E trovammo il povero Regina Margherita che dalle prime ore del pomeriggio veniva occupato da folle sempre più vogliose di assistere a lacrimevoli spettacoli cinematografici come se le lacrime della guerra non fossero bastate. Queste erano però diverse : erano lacrime di commozione per le struggenti storie d’amore interpretate dagli Amedeo Nazzari di turno. E poi vennero i capolavori di De Sica,e di Rossellini e il povero Teatro era sempre occupato da almeno duemila spettatori ma la sua capienza era di solo settecento persone .E già altra folla attendeva il turno per entrare alla successiva ” rotazione” come si diceva ad Agrigento.
E ogni tanto si vedeva qualcuno che riusciva a strappare ancora qualche residuo brandello di velluto rosso che era miracolosamente rimasto attaccato alla balaustra dei palchi e lo brandiva come trofeo.
E nessuno reagiva a tanto sfacelo. E le sensibili ” amministrazioni comunali” lasciavano che si compisse lo scempio.
E poi si seppe che l’artistico sipario dipinto dal messinese Luigi Quereau che per tanti anni ci aveva incantato con il bellissimo trionfo di Esseneto era caduto e nella sua rovinosa discesa aveva trovato una sporgenza, un ferro sicuramente, che lo aveva spezzato in due.
E avevano chiamato il professore Bianchini perchè provvedesse al restauro.
E il caro prof.

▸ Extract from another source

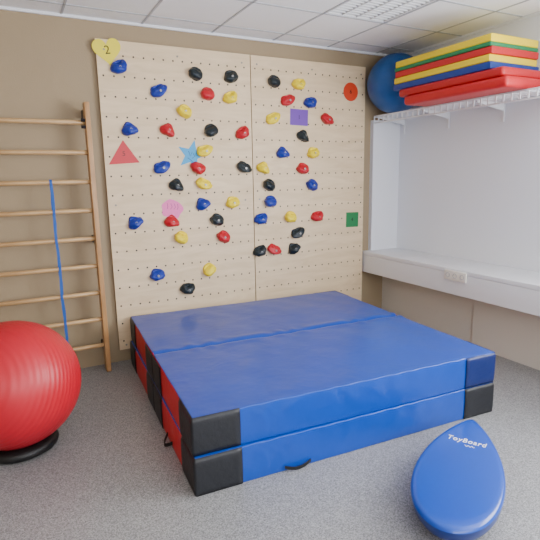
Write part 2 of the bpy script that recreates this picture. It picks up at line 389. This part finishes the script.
# ---------------- landing mats ----------------
TH=math.radians(-3.8);H=.207;HX=1.02
def landing(zb,ox,oy,rz,lab,seed):
    e=empty('landing_mat',(1.03+ox,-1.115+oy,zb),(0,0,rz));setm(e,lab,'gym mat','stacked landing mats')
    for half in(0,1):
        sy=.996;cy=.5 if half==0 else -.5
        def fn(q,n):
            x,y,z=q
            d=noise.noise(Vector((x*2.2+seed,y*2.2+half*5,z*2)))*.003+noise.noise(Vector((x*7+seed,y*7,z*5+half)))*.0018
            inn=(.4985-y) if half else (y+.4985)
            if z>H/2-.04 and seed>5:
                edge=min(1,(1-abs(x))/.12)*min(1,(.5-abs(y))/.10)
                z=z+.001*edge+d*1.2
                z-=.012*math.exp(-(inn/.014)**2)
                z+=.0045*math.exp(-((inn-.05)/.035)**2)*(.5+math.sin(x*27+seed+7*noise.noise(Vector((x*3,half*3,0)))))
                z+=.004*noise.noise(Vector((x*5+y*3,y*1.6,seed)))*edge
            if abs(n.x)>.3 or abs(n.y)>.3:
                bul=.002*(1-(2*z/H)**2)
                inner=n.y*(1 if half else -1)>0
                x+=n.x*(bul+d);y+=n.y*(0 if inner else bul+d*.8+.0022*math.sin(x*40+4*noise.noise(Vector((x*4,z*9,1))))*(z>0))
                z+=(.003*noise.noise(Vector((x*6,seed,2))) if z>0 else 0)
            return Vector((x,y,z))
        def fs(c):
            if abs(c.x)>HX-.009 and abs(c.z)<H/2-.003:return 1
            return 0
        rbox('mat_cover',(2*HX,sy,H),.006,[M_blue,M_redv],e,(0,cy,H/2),n=(90,60,5),fn=fn,fsel=fs)
        for sxn in(-1,1):
            for syn in(-1,1):
                V=[];F=[]
                Lw=.25;r=.006;ex=.005
                X,Y=HX,sy/2
                interior=(syn==(-1 if half==0 else 1))
                nseg=8;path=[]
                for k in range(nseg+1):path.append((X-Lw+(Lw-r)*k/nseg,Y,0,1))
                for k in range(1,5):
                    a=math.pi/2*(1-k/5);path.append((X-r+r*math.cos(a),Y-r+r*math.sin(a),math.cos(a),math.sin(a)))
                for k in range(nseg+1):path.append((X,Y-r-(Lw-r)*k/nseg,1,0))
                if interior:path=path[nseg+3:]
                ztop=H-.002 if not (interior and seed>5) else H-.012
                zs=[-H/2+.002+ ztop*j/10 for j in range(11)]
                for (px,py,nx,ny) in path:
                    for z in zs:
                        bul=.002*(1-(2*z/H)**2);rr=0
                        if abs(z)>H/2-r: rr=r-math.sqrt(max(0,r*r-(abs(z)-H/2+r)**2))
                        d=noise.noise(Vector((px*sxn*2.2+seed,py*syn*2.2+half*5,z*2)))*.003
                        kk=bul+ex-rr+d
                        V.append(((px+nx*kk)*sxn,(py+ny*(kk if not interior else 0))*syn,z))
                nz=len(zs)
                for i in range(len(path)-1):
                    for j in range(nz-1):F.append((i*nz+j,i*nz+j+1,(i+1)*nz+j+1,(i+1)*nz+j))
                nav=(seed>5 and sxn==1)
                o=mk('corner_patch',V,F,M_navy if nav else M_blackv,e,(0,cy,H/2),smooth=True)
                o['label']='dark blue vinyl corner' if nav else 'black vinyl corner'
                md=o.modifiers.new('s','SOLIDIFY');md.thickness=.004;md.offset=0
    return e
e1=landing(0.0,-.01,-.012,TH+.008,'blue folding landing mat with red sides and black corners on floor',3)
e2=landing(H+.002,0,0,TH,'blue folding landing mat lying on an identical mat',11)
ribbon('carry_handle',[(-.53+.16*t,-1.010-.010*math.sin(math.pi*t),.03-.018*math.sin(math.pi*t)) for t in np.linspace(0,1,9)],.018,.004,M_black,e1,Vector((0,0,1)))
ribbon('carry_handle',[(-HX-.008-.035*math.sin(math.pi*t),-.52+.12*t,.045-.03*math.sin(math.pi*t)) for t in np.linspace(0,1,9)],.022,.004,M_black,e1,Vector((0,0,1)))
# ---------------- red exercise ball + ring ----------------
bx,by,br=-.825,-1.10,.37
ball=sphere('exercise_ball',br,M_redball,None,(bx,by,.407),(.3,.35,.9));setm(ball,'large red inflatable exercise ball resting in a black ring','exercise ball')
V,F=lathe_data([(.165+.045*math.cos(t),.034+.034*math.sin(t)) for t in np.linspace(0,2*math.pi,25)],48)
rg=clean(mk('ball_ring',V,F,M_black,None,(bx,by,0),smooth=True));setm(rg,'black plastic ring stand beneath the red ball','ball stand')
# ---------------- balance board ----------------
def tear(s):
    P=[]
    for t in np.linspace(0,2*math.pi,96,endpoint=False):
        x=math.cos(t);y=math.sin(t)
        yy=y*(max(0,(1.05-x)/2.05))**.33*1.19
        P.append((x*.515*s,yy*.208*s))
    return P
bb=empty('balance_board',(1.13,-2.668,0),(0,0,math.radians(34.5)));setm(bb,'glossy blue teardrop-shaped plastic balance board lying on the floor','balance board')
rings=[(.0,.158),(.3,.1575),(.6,.156),(.85,.153),(.94,.151),(.975,.147),(.992,.141),(1.0,.132)]
rings2=[(1.0,.132),(.994,.12),(.97,.09),(.92,.062),(.85,.04),(.74,.02),(.58,.006),(.38,.0),(0,.0)]
def loft(name,rs,m):
    V=[];F=[];n=96
    for s,z in rs:
        for (x,y) in tear(max(s,.001)):V.append((x,y,z))
    for i in range(len(rs)-1):
        for k in range(n):F.append((i*n+k,i*n+(k+1)%n,(i+1)*n+(k+1)%n,(i+1)*n+k))
    return clean(mk(name,V,F,m,bb,smooth=True),1e-5)
loft('deck',rings,M_board);loft('rocker_base',rings2,M_boardside)
text_mesh('lettering','ToyBoard',.047,M_text,bb,Matrix.Translation((.215,0.0,.1575))@Matrix.Rotation(-math.pi/2-.06,4,'Z')@Matrix.Diagonal((.92,1.3,1,1)),shear=.12,bold=.0002,spacing=1.15,ext=.001)
ribbon('script_print',[(.165-.006*math.sin(t*18),-.045+.05*t,.1580) for t in np.linspace(0,1,30)],.001,.003,M_text,bb,Vector((0,0,1)))
# ---------------- wall shelf (slatted rack) ----------------
sh=empty('wall_shelf',(XR,-.98,2.16));setm(sh,'white open slatted rack shelf on metal wall brackets','shelf')
boxes('shelf_frame',[((-.355,-.98,.006),(-.343,.98,.018)),((-.02,-.98,.0),(-.006,.98,.014)),((-.343,-.98,.0),(-.02,-.968,.014)),((-.343,.968,.0),(-.02,.98,.014))],M_counter,sh)
boxes('shelf_slats',[((-.343,-.968+.03+k*.064,.004),(-.02,-.968+.03+k*.064+.018,.018)) for k in range(30)],M_counter,sh)
boxes('front_lip',[((-.357,-.98,-.060),(-.345,.98,-.049))]+[((-.356,-.98+k*.0697,-.050),(-.346,-.970+k*.0697,.008)) for k in range(29)],M_counter,sh)
for y in(-.9,-.3,.3,.9):
    boxes('shelf_bracket',[((-.012,y-.012,-.16),(-.002,y+.012,-.012))],M_counter,sh)
    V=[(-.343,y-.008,.0),(-.343,y+.008,.0),(-.343,y-.008,-.014),(-.343,y+.008,-.014),(-.012,y-.008,.0),(-.012,y+.008,.0),(-.012,y-.008,-.07),(-.012,y+.008,-.07)]
    F=[(0,1,3,2),(4,6,7,5),(0,2,6,4),(1,5,7,3),(0,4,5,1),(2,3,7,6)]
    mk('bracket_arm',V,F,M_counter,sh)
ZS=2.180
bb2=sphere('gym_ball',.283,M_blueball,None,(2.793,-.246,ZS+.283));setm(bb2,'blue inflatable gym ball on the shelf beside stacked mats','gym ball')
z=ZS
stack=[((196,22,32),.08,-.70,-1.74,2.48,'red',.008),((186,18,28),.07,-.62,-1.70,2.49,'red',.006),((16,56,140),.055,-.54,-1.59,2.50,'blue',-.004),((240,210,30),.055,-.54,-1.57,2.505,'yellow',.0),((200,34,40),.055,-.55,-1.58,2.51,'red',.003),((30,130,80),.03,-.545,-1.57,2.505,'green',.0),((244,216,20),.06,-.54,-1.57,2.515,'yellow',-.004)]
for i,(rgb,t,y1,y0,fx,cn,sk) in enumerate(stack):
    def fn(q,n):
        return Vector((q.x+n.x*.006*noise.noise(q*5+Vector((i*3,0,0))),q.y+n.y*.006*noise.noise(q*6),q.z))
    wd=3.055-fx
    o=rbox('exercise_mat',(wd,y1-y0,t-.001),t*(.36 if i<2 else .2),mat('%s_mat_vinyl'%cn,rgb,.4,.3,14),None,(fx+wd/2,(y0+y1)/2,z+t/2),(0,0,sk),n=(8,30,1),fn=fn)
    setm(o,'%s foam exercise mat in the stack on the shelf'%cn,'exercise mat','exercise mats on the shelf');z+=t
# ---------------- lights ----------------
w=D.worlds.new('world');bpy.context.scene.world=w;w.use_nodes=True
w.node_tree.nodes['Background'].inputs[0].default_value=(.86,.93,1,1);w.node_tree.nodes['Background'].inputs[1].default_value=1.0
def area(name,loc,rot,sx,sy,pw,col):
    l=D.lights.new(name,'AREA');l.shape='RECTANGLE';l.size=sx;l.size_y=sy;l.energy=pw;l.color=col
    o=D.objects.new(name,l);COL.objects.link(o);o.location=loc;o.rotation_euler=rot
area('window_light',(XR-.02,(wy0+wy1)/2,1.7),(0,math.pi/2+.25,0),1.5,2.5,225,(.985,.985,.99))
area('window_light',((sx0+sx1)/2,YS+.02,1.7),(math.pi/2+.3,0,0),3.7,1.4,110,(.985,.985,.99))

Bianchini, che quell’opera aveva sempre ammirato ed amato, non potè che piangerne la morte .
Ma le folle continuavano ad occupare il Teatro così ignominiosamente degradato a sala cinematografica di infimo ordine.
E questo per tanti, tanti lunghissimi anni.
Per carità oggi rendiamo merito a chi finalmente è riuscito a restituirlo alla Città.
Ma perchè non ricordare e non denunziare i responsabili di tanto scempio?
Altrove i teatri non si sono mai chiusi ed hanno continuato a dare lustro alle città che con tanti sacrifici erano riuscite a costruirli. Qui invece si continuava a distruggere e di questa mania di sapore iconoclastico fece le spese anche la villa Garibaldi che assieme al Teatro era stata per decenni l’orgoglio della cittadinanza.
Ma già erano avvenuti altri scempi e avevamo assisitito impotenti alla rimozione delle artistiche inferriate di ferro battuto che recintavano le quattro villette dette degli ” sgherri”.Che si sia invertita la tendenza? Speriamolo bene!